Кабинет Н. И. был в полном запустении. Птицы — два попугайчика-неразлучника — подохли и валялись в вольере. Посаженный Н. И. плющ завял; чучела птиц и картины, висевшие на стене, покрылись пылью. Войдя в кабинет, я особенно остро почувствовала, что на пороге смерть. Мы сели на диван. Над ним по-прежнему висела моя любимая акварель «Эльбрус в закате». Я не выдержала и тряпкой смахнула пыль со стекла. Сразу же приоткрылась двуглавая ледяная, голубоватая вершина Эльбруса, сверкающая румяным отблеском заката.

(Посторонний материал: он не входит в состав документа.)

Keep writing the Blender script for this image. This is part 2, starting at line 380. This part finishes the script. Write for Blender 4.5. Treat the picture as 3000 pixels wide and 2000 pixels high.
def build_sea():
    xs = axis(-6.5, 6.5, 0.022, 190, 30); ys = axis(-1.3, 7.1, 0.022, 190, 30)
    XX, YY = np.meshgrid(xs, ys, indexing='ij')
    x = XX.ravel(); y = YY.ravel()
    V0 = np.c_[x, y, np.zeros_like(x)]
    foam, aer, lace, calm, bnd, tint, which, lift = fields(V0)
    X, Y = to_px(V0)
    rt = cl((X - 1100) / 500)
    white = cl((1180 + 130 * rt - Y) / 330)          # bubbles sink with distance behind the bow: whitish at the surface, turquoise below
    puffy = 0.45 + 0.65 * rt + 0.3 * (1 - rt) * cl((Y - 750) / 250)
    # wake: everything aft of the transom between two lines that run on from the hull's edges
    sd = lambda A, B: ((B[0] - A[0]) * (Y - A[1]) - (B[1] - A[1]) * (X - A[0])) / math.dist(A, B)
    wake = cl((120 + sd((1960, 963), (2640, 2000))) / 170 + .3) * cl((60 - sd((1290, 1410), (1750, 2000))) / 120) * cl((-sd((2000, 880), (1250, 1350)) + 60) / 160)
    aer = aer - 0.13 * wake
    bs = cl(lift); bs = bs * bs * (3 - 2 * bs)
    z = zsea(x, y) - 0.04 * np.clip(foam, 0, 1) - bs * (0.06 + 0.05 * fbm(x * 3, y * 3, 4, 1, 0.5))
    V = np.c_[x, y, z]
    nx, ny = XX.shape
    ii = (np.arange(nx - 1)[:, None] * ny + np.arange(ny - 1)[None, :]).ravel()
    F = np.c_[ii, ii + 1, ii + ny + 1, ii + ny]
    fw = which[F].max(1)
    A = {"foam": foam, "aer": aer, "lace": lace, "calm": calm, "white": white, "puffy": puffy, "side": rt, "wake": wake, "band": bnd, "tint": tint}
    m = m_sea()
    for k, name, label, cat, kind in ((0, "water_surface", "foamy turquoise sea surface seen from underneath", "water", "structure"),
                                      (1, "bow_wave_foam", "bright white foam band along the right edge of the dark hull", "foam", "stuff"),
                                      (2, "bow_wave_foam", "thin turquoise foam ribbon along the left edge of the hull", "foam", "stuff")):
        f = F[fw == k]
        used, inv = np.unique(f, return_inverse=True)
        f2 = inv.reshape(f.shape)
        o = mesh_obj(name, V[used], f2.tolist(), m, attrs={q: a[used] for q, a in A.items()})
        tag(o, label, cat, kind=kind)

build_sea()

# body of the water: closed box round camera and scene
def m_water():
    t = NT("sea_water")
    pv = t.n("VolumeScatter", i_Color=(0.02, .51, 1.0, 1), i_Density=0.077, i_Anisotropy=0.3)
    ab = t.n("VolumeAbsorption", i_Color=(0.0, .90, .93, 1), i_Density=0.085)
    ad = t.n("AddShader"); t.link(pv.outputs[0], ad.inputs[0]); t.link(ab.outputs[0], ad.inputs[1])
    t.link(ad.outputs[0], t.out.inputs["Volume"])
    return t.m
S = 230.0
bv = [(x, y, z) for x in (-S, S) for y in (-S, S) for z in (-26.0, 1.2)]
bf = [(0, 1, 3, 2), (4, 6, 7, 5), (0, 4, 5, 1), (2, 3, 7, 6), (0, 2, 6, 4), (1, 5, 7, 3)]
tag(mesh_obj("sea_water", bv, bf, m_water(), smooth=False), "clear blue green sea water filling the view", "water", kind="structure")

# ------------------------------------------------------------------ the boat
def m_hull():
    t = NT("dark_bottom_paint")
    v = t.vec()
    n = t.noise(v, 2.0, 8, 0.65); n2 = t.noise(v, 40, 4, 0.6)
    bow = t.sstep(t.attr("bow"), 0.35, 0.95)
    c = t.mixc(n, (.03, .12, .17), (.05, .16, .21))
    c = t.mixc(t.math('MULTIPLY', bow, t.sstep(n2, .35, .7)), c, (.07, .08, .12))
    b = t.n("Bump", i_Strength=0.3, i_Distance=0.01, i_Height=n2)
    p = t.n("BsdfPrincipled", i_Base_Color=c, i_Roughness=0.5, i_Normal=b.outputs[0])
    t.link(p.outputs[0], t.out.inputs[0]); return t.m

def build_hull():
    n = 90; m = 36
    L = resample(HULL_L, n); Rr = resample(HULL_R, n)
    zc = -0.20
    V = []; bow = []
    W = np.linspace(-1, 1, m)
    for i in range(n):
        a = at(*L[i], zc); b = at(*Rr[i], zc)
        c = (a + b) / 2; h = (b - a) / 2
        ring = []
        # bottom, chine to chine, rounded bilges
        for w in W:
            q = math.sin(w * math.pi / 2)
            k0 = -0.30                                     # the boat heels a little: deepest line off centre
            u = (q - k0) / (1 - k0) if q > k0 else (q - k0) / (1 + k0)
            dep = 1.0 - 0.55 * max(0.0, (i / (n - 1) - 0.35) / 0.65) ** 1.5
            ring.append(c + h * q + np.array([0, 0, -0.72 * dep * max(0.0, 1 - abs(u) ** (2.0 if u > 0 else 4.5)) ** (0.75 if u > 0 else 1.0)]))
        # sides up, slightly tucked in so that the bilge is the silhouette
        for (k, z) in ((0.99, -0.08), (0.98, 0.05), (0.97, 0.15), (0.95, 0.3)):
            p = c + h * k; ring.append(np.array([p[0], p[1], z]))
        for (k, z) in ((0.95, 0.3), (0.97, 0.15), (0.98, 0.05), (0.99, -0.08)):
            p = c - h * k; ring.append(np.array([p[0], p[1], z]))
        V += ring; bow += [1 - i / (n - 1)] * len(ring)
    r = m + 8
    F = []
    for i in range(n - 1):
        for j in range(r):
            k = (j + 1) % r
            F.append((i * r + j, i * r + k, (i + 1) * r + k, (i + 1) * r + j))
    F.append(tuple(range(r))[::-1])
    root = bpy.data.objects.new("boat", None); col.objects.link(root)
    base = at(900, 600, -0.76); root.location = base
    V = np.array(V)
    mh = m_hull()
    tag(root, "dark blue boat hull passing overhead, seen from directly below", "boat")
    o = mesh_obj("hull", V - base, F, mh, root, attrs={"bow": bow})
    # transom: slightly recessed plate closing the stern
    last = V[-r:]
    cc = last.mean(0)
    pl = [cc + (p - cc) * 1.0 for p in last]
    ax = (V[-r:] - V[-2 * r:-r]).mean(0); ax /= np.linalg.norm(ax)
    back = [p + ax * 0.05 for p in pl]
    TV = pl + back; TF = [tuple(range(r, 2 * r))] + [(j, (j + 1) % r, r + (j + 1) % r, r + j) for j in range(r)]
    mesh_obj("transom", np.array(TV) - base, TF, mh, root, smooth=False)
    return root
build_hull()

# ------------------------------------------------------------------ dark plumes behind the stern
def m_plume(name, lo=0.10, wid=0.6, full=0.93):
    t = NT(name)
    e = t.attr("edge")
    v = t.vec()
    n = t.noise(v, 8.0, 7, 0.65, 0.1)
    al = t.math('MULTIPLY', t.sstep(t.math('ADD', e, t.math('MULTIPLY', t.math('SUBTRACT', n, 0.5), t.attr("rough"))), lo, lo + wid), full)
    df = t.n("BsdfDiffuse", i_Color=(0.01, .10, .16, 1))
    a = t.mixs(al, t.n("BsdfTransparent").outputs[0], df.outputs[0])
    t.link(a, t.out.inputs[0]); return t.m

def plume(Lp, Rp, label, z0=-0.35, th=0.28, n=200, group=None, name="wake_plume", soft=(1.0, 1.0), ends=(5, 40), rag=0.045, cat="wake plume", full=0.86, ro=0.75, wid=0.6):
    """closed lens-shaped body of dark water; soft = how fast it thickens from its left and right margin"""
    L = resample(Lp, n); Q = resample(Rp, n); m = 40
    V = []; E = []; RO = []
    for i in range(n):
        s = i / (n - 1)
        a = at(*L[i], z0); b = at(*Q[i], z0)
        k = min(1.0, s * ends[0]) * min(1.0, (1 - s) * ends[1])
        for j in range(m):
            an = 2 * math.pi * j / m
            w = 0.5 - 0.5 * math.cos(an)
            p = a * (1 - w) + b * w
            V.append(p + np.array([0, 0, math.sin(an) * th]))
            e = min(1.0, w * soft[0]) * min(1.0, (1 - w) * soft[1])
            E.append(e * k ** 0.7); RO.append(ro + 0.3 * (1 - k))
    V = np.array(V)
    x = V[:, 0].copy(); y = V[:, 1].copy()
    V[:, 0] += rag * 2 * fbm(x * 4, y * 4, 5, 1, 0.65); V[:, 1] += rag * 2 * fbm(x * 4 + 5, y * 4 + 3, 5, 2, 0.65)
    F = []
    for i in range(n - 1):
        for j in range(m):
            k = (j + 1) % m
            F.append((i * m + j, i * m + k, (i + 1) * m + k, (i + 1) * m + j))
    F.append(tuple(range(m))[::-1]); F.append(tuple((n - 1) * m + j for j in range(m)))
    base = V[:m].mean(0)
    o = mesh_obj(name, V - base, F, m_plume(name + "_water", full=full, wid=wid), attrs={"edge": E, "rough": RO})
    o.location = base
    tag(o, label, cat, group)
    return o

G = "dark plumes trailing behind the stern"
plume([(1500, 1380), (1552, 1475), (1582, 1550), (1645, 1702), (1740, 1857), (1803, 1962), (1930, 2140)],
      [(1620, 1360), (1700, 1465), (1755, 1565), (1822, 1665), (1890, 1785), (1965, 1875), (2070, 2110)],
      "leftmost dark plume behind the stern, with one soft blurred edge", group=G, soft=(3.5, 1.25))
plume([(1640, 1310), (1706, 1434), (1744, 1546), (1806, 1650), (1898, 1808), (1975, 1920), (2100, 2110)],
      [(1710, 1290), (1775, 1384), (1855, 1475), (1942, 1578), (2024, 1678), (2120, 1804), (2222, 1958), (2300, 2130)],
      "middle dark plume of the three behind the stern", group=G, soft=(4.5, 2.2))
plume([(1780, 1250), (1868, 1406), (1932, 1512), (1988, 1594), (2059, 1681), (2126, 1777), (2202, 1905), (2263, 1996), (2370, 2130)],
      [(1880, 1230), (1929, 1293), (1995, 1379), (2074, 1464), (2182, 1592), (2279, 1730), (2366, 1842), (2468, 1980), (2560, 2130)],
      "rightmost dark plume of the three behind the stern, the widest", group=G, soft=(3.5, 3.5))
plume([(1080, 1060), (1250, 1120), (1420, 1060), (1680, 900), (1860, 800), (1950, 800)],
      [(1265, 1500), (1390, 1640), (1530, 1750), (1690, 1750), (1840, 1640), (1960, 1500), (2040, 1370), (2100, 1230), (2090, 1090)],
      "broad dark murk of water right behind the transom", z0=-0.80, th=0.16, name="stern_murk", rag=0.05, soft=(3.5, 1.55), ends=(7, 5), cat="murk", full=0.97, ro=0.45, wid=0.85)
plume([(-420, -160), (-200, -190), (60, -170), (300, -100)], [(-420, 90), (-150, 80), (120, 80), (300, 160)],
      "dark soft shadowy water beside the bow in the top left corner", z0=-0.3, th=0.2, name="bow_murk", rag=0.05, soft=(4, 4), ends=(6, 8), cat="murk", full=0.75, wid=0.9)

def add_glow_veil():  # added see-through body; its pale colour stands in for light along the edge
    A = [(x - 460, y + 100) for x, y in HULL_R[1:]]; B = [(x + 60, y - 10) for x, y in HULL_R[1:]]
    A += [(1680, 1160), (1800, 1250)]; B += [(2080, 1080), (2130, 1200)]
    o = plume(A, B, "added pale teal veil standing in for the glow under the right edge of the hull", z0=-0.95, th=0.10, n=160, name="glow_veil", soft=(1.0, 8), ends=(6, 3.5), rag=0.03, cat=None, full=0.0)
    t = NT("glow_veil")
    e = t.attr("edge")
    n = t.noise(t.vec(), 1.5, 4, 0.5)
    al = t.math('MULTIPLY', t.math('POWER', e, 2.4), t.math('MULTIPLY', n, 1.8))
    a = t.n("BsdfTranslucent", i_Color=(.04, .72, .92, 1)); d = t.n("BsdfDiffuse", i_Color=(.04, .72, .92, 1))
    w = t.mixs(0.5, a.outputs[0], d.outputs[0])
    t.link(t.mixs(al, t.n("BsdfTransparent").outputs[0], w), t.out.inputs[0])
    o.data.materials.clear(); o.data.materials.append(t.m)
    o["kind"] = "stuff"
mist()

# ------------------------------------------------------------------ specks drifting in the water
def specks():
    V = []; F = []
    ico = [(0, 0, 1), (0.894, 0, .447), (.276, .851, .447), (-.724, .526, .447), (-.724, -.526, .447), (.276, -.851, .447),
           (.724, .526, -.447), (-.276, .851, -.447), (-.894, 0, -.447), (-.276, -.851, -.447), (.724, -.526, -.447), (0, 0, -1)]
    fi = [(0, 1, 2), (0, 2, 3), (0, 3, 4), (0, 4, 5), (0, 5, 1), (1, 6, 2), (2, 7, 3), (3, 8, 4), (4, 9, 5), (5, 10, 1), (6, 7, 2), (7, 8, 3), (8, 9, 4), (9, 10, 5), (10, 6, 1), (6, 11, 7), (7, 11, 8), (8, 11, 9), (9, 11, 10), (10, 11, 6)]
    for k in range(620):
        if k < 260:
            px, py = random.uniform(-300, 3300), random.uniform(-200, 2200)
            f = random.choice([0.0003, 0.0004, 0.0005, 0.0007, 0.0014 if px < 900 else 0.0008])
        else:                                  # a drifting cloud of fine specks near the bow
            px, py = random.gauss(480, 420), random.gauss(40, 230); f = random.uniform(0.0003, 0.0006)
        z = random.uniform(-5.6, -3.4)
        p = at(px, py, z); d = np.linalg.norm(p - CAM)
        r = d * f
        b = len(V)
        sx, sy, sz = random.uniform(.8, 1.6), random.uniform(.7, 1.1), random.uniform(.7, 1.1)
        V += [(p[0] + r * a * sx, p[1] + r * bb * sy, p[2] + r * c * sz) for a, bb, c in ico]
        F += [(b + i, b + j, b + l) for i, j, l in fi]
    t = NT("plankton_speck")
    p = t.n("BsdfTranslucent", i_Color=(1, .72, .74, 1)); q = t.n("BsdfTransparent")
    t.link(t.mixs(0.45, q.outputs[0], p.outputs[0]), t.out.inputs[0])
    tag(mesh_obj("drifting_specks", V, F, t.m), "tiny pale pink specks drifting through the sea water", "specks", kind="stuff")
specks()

— Анютка, — сказал Н. И., — в этой квартире погибла несчастная Надя (он имел в виду Надежду Сергеевну Аллилуеву. — А.Л.), в этой же квартире уйду из жизни и я.
Н. И. в то время верил своим намерениям: на пленум он не пойдет, а на худой конец умрет на своей постели от смертельной голодовки. Если пленум не прислушается к его протесту, то, во всяком случае, Коба даст ему умереть у себя дома.
Я, пишущая эти строки десятилетия спустя, имею то преимущество перед Н. И., что знаю шаг за шагом дальнейшее развитие событий, чего Н. И. в тот момент твердо знать никак не мог. Он мог только предполагать, а предположения определялись во многом его неистовым жизнелюбием. Он знал цену Сталину, но надежда на жизнь минутами заставляла Н. И. верить ему.
Мы еще оставались в кабинете, как неожиданно вошли трое мужчин. Звонка в дверь мы не слышали, открыл им Иван Гаврилович. Эти трое сообщили товарищу Бухарину — так они его назвали, — что ему предстоит выселение из Кремля. Н. И. и прореагировать не успел — зазвонил телефон. У аппарата был Сталин.
— Что там у тебя, Николай? — спросил Коба.
— Вот пришли из Кремля выселять, я в Кремле вовсе не заинтересован, прошу только, чтобы было такое помещение, куда вместилась бы моя библиотека.
— А ты пошли их к чертовой матери! — сказал Сталин и повесил трубку.
Трое неизвестных стояли около телефона, услышали слова Сталина и разбежались к «чертовой матери».
Поразителен не только звонок Сталина за несколько дней до Февральско-мартовского пленума, очевидно не случайное совпадение звонка с сообщением о выселении из квартиры. И без звонка можно было представить себе, как живет Н. И. в своей кремлевской «тюрьме». Но Коба все продолжал свою зловещую игру и остановиться не мог. Однако еще больше я была потрясена тем, что в такой страшный для Н. И. момент, когда на столе лежало пока еще не отправленное заявление пленуму о голодовке, он подумал о квартире, в которой разместилась бы его огромная библиотека. Следовательно, были у него проблески надежды на жизнь? Думаю, нет. Скорее, таким образом он рассчитывал прояснить ситуацию, вызвать Сталина на разговор, но тот разговаривать не пожелал.